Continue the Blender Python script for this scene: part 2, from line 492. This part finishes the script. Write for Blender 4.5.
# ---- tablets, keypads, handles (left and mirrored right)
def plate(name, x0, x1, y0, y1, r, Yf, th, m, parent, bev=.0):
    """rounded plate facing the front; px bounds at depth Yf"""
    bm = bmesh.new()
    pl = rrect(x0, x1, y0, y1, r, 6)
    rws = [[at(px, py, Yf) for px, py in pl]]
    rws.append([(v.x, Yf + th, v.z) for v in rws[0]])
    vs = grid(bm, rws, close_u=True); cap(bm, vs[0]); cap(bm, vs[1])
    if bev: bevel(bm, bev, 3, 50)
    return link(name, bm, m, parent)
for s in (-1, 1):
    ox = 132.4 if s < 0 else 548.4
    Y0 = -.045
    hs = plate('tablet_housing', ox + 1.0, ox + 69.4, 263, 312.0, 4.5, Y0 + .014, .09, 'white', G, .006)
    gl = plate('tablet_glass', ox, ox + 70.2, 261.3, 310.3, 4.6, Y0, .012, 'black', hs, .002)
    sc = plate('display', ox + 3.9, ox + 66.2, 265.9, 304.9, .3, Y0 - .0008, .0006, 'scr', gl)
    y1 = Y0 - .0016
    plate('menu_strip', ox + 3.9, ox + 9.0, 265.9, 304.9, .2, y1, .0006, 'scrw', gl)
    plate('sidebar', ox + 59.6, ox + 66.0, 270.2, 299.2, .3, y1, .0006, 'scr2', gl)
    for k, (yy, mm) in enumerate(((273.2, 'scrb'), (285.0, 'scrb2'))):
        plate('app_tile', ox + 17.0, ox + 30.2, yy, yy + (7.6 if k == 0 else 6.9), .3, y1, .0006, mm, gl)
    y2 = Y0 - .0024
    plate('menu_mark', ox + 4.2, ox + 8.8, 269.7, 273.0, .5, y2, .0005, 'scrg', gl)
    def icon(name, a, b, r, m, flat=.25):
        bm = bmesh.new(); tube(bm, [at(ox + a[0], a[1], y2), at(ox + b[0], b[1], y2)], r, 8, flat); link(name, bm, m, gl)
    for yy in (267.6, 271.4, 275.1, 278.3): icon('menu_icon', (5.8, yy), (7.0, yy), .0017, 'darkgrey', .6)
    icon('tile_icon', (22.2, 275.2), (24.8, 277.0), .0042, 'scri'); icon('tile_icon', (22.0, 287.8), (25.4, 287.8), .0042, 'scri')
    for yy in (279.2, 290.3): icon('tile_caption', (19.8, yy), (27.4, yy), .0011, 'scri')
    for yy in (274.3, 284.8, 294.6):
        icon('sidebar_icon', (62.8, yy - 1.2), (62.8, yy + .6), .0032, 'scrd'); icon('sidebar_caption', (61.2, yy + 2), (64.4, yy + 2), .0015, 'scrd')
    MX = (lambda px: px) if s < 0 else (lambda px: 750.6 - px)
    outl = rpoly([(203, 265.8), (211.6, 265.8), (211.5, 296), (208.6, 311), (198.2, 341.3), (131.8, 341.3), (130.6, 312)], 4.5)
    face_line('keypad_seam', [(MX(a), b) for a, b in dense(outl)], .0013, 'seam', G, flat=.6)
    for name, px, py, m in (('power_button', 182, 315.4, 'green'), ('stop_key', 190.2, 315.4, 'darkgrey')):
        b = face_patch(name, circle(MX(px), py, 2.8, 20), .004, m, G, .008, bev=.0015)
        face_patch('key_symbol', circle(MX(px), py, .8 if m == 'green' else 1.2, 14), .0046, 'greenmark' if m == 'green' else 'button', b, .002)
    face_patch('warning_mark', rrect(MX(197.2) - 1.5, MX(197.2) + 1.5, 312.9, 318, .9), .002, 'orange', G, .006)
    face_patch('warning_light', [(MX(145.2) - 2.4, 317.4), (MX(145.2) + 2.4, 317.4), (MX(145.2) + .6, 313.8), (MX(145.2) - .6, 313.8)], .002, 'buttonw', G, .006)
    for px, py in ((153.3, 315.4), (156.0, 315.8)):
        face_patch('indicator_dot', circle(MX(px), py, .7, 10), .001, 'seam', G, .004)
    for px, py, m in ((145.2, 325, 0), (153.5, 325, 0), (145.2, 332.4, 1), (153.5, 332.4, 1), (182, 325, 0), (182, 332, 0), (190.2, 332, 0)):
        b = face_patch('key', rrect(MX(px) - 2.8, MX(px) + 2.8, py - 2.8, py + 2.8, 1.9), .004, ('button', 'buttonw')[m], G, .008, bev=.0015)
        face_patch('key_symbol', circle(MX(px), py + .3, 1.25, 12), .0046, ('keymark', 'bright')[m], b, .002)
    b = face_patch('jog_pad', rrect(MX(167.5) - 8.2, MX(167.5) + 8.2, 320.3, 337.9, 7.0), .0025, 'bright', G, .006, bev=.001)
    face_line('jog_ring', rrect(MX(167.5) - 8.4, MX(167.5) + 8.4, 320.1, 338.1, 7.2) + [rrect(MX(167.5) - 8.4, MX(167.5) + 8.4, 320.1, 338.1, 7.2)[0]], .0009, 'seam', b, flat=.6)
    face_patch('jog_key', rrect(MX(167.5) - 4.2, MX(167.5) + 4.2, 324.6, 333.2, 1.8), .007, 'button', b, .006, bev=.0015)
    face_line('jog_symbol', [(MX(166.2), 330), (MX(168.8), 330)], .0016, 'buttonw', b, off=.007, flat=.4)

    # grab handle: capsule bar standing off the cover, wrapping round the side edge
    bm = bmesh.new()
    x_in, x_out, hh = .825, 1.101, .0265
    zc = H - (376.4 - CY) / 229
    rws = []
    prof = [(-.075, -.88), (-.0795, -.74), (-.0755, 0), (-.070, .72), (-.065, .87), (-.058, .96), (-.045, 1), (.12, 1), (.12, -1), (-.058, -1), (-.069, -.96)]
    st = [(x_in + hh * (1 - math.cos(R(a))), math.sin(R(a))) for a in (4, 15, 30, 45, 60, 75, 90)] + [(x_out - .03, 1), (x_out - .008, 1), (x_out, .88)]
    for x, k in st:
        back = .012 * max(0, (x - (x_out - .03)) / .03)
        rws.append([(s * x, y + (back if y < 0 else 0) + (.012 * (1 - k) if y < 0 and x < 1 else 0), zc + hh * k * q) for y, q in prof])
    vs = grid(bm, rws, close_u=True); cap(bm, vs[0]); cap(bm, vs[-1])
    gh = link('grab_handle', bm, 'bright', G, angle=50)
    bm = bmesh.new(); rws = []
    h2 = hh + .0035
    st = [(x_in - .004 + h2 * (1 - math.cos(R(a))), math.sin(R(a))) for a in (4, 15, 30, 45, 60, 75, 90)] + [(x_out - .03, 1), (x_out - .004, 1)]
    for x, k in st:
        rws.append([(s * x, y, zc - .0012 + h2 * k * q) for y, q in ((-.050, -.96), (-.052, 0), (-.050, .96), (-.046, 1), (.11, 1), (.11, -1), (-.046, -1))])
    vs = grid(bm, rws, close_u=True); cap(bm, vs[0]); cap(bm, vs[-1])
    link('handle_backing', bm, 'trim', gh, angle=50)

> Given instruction
Write every line of the material above again, exactly.

> Answer to the problem
Continue the Blender Python script for this scene: part 2, from line 492. This part finishes the script. Write for Blender 4.5.
# ---- tablets, keypads, handles (left and mirrored right)
def plate(name, x0, x1, y0, y1, r, Yf, th, m, parent, bev=.0):
    """rounded plate facing the front; px bounds at depth Yf"""
    bm = bmesh.new()
    pl = rrect(x0, x1, y0, y1, r, 6)
    rws = [[at(px, py, Yf) for px, py in pl]]
    rws.append([(v.x, Yf + th, v.z) for v in rws[0]])
    vs = grid(bm, rws, close_u=True); cap(bm, vs[0]); cap(bm, vs[1])
    if bev: bevel(bm, bev, 3, 50)
    return link(name, bm, m, parent)
for s in (-1, 1):
    ox = 132.4 if s < 0 else 548.4
    Y0 = -.045
    hs = plate('tablet_housing', ox + 1.0, ox + 69.4, 263, 312.0, 4.5, Y0 + .014, .09, 'white', G, .006)
    gl = plate('tablet_glass', ox, ox + 70.2, 261.3, 310.3, 4.6, Y0, .012, 'black', hs, .002)
    sc = plate('display', ox + 3.9, ox + 66.2, 265.9, 304.9, .3, Y0 - .0008, .0006, 'scr', gl)
    y1 = Y0 - .0016
    plate('menu_strip', ox + 3.9, ox + 9.0, 265.9, 304.9, .2, y1, .0006, 'scrw', gl)
    plate('sidebar', ox + 59.6, ox + 66.0, 270.2, 299.2, .3, y1, .0006, 'scr2', gl)
    for k, (yy, mm) in enumerate(((273.2, 'scrb'), (285.0, 'scrb2'))):
        plate('app_tile', ox + 17.0, ox + 30.2, yy, yy + (7.6 if k == 0 else 6.9), .3, y1, .0006, mm, gl)
    y2 = Y0 - .0024
    plate('menu_mark', ox + 4.2, ox + 8.8, 269.7, 273.0, .5, y2, .0005, 'scrg', gl)
    def icon(name, a, b, r, m, flat=.25):
        bm = bmesh.new(); tube(bm, [at(ox + a[0], a[1], y2), at(ox + b[0], b[1], y2)], r, 8, flat); link(name, bm, m, gl)
    for yy in (267.6, 271.4, 275.1, 278.3): icon('menu_icon', (5.8, yy), (7.0, yy), .0017, 'darkgrey', .6)
    icon('tile_icon', (22.2, 275.2), (24.8, 277.0), .0042, 'scri'); icon('tile_icon', (22.0, 287.8), (25.4, 287.8), .0042, 'scri')
    for yy in (279.2, 290.3): icon('tile_caption', (19.8, yy), (27.4, yy), .0011, 'scri')
    for yy in (274.3, 284.8, 294.6):
        icon('sidebar_icon', (62.8, yy - 1.2), (62.8, yy + .6), .0032, 'scrd'); icon('sidebar_caption', (61.2, yy + 2), (64.4, yy + 2), .0015, 'scrd')
    MX = (lambda px: px) if s < 0 else (lambda px: 750.6 - px)
    outl = rpoly([(203, 265.8), (211.6, 265.8), (211.5, 296), (208.6, 311), (198.2, 341.3), (131.8, 341.3), (130.6, 312)], 4.5)
    face_line('keypad_seam', [(MX(a), b) for a, b in dense(outl)], .0013, 'seam', G, flat=.6)
    for name, px, py, m in (('power_button', 182, 315.4, 'green'), ('stop_key', 190.2, 315.4, 'darkgrey')):
        b = face_patch(name, circle(MX(px), py, 2.8, 20), .004, m, G, .008, bev=.0015)
        face_patch('key_symbol', circle(MX(px), py, .8 if m == 'green' else 1.2, 14), .0046, 'greenmark' if m == 'green' else 'button', b, .002)
    face_patch('warning_mark', rrect(MX(197.2) - 1.5, MX(197.2) + 1.5, 312.9, 318, .9), .002, 'orange', G, .006)
    face_patch('warning_light', [(MX(145.2) - 2.4, 317.4), (MX(145.2) + 2.4, 317.4), (MX(145.2) + .6, 313.8), (MX(145.2) - .6, 313.8)], .002, 'buttonw', G, .006)
    for px, py in ((153.3, 315.4), (156.0, 315.8)):
        face_patch('indicator_dot', circle(MX(px), py, .7, 10), .001, 'seam', G, .004)
    for px, py, m in ((145.2, 325, 0), (153.5, 325, 0), (145.2, 332.4, 1), (153.5, 332.4, 1), (182, 325, 0), (182, 332, 0), (190.2, 332, 0)):
        b = face_patch('key', rrect(MX(px) - 2.8, MX(px) + 2.8, py - 2.8, py + 2.8, 1.9), .004, ('button', 'buttonw')[m], G, .008, bev=.0015)
        face_patch('key_symbol', circle(MX(px), py + .3, 1.25, 12), .0046, ('keymark', 'bright')[m], b, .002)
    b = face_patch('jog_pad', rrect(MX(167.5) - 8.2, MX(167.5) + 8.2, 320.3, 337.9, 7.0), .0025, 'bright', G, .006, bev=.001)
    face_line('jog_ring', rrect(MX(167.5) - 8.4, MX(167.5) + 8.4, 320.1, 338.1, 7.2) + [rrect(MX(167.5) - 8.4, MX(167.5) + 8.4, 320.1, 338.1, 7.2)[0]], .0009, 'seam', b, flat=.6)
    face_patch('jog_key', rrect(MX(167.5) - 4.2, MX(167.5) + 4.2, 324.6, 333.2, 1.8), .007, 'button', b, .006, bev=.0015)
    face_line('jog_symbol', [(MX(166.2), 330), (MX(168.8), 330)], .0016, 'buttonw', b, off=.007, flat=.4)

    # grab handle: capsule bar standing off the cover, wrapping round the side edge
    bm = bmesh.new()
    x_in, x_out, hh = .825, 1.101, .0265
    zc = H - (376.4 - CY) / 229
    rws = []
    prof = [(-.075, -.88), (-.0795, -.74), (-.0755, 0), (-.070, .72), (-.065, .87), (-.058, .96), (-.045, 1), (.12, 1), (.12, -1), (-.058, -1), (-.069, -.96)]
    st = [(x_in + hh * (1 - math.cos(R(a))), math.sin(R(a))) for a in (4, 15, 30, 45, 60, 75, 90)] + [(x_out - .03, 1), (x_out - .008, 1), (x_out, .88)]
    for x, k in st:
        back = .012 * max(0, (x - (x_out - .03)) / .03)
        rws.append([(s * x, y + (back if y < 0 else 0) + (.012 * (1 - k) if y < 0 and x < 1 else 0), zc + hh * k * q) for y, q in prof])
    vs = grid(bm, rws, close_u=True); cap(bm, vs[0]); cap(bm, vs[-1])
    gh = link('grab_handle', bm, 'bright', G, angle=50)
    bm = bmesh.new(); rws = []
    h2 = hh + .0035
    st = [(x_in - .004 + h2 * (1 - math.cos(R(a))), math.sin(R(a))) for a in (4, 15, 30, 45, 60, 75, 90)] + [(x_out - .03, 1), (x_out - .004, 1)]
    for x, k in st:
        rws.append([(s * x, y, zc - .0012 + h2 * k * q) for y, q in ((-.050, -.96), (-.052, 0), (-.050, .96), (-.046, 1), (.11, 1), (.11, -1), (-.046, -1))])
    vs = grid(bm, rws, close_u=True); cap(bm, vs[0]); cap(bm, vs[-1])
    link('handle_backing', bm, 'trim', gh, angle=50)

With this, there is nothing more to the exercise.